START DATA SUPPLIED

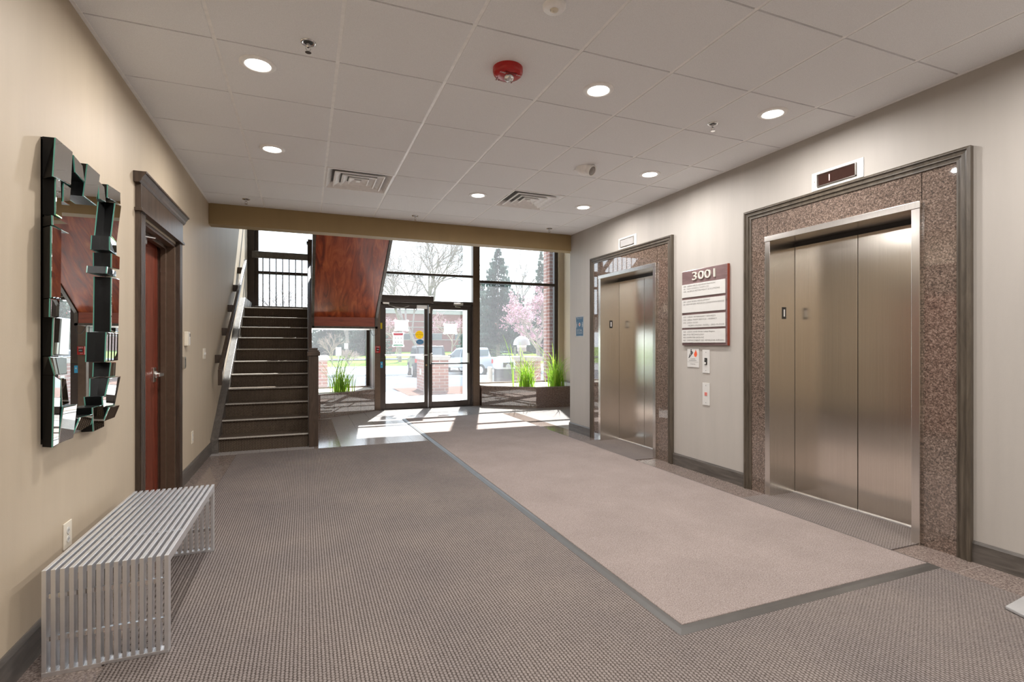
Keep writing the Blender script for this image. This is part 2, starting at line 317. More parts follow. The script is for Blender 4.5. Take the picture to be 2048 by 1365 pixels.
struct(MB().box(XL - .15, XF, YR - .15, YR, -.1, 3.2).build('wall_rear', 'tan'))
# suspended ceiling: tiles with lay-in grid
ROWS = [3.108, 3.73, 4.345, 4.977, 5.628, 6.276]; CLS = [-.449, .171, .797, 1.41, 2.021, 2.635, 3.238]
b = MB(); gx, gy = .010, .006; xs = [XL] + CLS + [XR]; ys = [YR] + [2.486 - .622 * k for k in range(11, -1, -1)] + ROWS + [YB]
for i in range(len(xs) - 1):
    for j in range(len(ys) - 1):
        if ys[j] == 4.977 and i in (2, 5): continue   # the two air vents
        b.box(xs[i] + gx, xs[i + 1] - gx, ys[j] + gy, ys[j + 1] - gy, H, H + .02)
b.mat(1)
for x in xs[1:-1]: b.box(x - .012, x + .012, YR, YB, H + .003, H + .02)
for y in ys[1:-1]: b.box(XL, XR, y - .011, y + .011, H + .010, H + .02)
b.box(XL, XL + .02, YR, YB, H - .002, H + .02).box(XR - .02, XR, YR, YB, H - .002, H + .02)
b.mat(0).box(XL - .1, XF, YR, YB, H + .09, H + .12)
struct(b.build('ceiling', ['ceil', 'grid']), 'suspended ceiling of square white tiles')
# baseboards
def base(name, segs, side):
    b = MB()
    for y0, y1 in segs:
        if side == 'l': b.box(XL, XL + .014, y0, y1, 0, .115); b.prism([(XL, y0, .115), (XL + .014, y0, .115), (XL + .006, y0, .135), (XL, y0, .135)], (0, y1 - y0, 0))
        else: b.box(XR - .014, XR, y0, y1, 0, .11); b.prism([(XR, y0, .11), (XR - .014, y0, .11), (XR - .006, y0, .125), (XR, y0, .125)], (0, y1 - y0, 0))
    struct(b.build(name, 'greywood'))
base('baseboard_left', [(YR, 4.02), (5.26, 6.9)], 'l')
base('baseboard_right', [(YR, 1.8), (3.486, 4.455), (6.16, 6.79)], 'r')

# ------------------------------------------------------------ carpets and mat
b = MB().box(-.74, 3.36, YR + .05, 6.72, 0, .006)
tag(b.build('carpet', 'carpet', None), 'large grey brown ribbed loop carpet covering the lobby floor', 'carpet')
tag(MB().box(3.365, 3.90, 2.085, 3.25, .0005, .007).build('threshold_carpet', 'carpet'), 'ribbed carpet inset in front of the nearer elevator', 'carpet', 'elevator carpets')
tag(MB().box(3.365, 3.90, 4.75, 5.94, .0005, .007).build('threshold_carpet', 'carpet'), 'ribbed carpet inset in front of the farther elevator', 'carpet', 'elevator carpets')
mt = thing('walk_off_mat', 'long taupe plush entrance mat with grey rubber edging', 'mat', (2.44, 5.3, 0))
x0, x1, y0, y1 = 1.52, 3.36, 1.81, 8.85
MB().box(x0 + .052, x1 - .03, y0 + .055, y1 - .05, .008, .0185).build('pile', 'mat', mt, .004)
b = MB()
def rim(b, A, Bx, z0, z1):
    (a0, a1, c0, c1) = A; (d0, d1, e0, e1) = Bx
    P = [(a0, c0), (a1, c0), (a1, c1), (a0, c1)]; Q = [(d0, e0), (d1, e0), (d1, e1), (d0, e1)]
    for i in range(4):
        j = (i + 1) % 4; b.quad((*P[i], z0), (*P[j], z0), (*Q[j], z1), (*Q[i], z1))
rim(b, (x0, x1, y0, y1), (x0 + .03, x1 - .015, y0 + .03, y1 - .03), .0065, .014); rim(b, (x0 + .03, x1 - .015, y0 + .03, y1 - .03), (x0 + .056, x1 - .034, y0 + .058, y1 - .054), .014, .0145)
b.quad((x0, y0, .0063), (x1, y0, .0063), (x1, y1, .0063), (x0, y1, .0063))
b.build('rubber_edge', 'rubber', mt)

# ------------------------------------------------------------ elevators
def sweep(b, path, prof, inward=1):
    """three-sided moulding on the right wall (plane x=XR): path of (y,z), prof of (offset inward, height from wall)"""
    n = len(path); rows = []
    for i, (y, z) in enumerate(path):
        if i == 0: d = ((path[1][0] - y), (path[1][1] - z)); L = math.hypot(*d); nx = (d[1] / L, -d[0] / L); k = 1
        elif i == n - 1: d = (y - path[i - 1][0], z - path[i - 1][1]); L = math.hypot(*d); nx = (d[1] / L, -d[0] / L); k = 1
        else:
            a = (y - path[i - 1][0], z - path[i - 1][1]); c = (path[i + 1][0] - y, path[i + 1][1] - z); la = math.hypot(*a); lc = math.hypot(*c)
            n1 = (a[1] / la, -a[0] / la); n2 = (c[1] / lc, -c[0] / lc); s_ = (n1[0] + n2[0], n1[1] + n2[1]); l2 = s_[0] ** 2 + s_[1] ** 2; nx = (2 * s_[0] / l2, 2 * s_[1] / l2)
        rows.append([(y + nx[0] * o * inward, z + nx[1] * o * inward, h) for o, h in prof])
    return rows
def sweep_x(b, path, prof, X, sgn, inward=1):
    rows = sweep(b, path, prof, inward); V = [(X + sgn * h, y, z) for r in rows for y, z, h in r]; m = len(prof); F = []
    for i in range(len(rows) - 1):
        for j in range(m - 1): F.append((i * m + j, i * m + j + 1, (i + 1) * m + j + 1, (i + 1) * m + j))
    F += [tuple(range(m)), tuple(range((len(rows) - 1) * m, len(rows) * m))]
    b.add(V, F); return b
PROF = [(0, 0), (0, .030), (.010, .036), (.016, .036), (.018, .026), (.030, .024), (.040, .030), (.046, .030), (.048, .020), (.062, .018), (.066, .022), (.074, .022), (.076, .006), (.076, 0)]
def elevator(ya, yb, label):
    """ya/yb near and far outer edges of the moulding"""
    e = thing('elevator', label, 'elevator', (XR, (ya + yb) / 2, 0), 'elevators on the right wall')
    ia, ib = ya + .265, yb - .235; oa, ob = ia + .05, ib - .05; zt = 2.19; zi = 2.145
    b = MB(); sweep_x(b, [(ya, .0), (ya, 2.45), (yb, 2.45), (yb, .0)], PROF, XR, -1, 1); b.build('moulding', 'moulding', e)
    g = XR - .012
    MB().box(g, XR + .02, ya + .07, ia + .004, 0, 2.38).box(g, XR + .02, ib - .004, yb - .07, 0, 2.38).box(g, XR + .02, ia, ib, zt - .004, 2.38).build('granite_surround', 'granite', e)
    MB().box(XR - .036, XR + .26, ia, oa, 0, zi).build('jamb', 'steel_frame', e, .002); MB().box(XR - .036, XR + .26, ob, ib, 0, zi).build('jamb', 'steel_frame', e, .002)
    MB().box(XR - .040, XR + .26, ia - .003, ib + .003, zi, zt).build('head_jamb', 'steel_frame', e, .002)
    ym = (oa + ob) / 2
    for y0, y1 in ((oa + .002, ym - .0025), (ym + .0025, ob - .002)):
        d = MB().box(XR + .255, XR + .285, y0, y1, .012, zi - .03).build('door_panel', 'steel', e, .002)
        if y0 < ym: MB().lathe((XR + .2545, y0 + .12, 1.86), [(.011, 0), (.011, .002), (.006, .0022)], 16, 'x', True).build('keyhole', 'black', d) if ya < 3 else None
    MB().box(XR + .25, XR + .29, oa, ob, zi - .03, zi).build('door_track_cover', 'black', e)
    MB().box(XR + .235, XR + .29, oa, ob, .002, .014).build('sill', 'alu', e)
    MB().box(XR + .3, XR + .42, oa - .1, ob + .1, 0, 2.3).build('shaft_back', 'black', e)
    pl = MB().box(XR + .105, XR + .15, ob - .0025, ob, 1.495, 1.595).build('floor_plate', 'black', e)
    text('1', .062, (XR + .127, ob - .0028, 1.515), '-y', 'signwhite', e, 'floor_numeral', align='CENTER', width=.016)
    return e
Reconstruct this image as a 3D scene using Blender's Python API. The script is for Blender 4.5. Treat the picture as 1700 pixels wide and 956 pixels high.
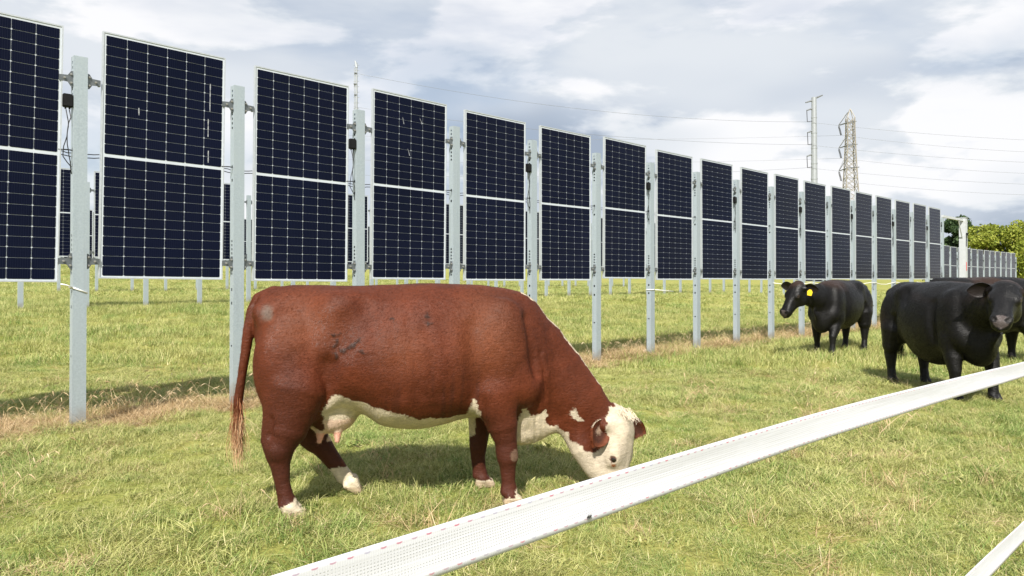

END DATA SUPPLIED

SHORT TASK:
Out of the material above, gather each line where "image" appears.

SOLUTION FOR THIS EXERCISE:
Keep writing the Blender script for this image. This is part 2, starting at line 317. More parts follow. The script is for Blender 4.5. Take the picture to be 2048 by 1365 pixels.
Reconstruct this image as a 3D scene using Blender's Python API. The script is for Blender 4.5. Treat the picture as 1700 pixels wide and 956 pixels high.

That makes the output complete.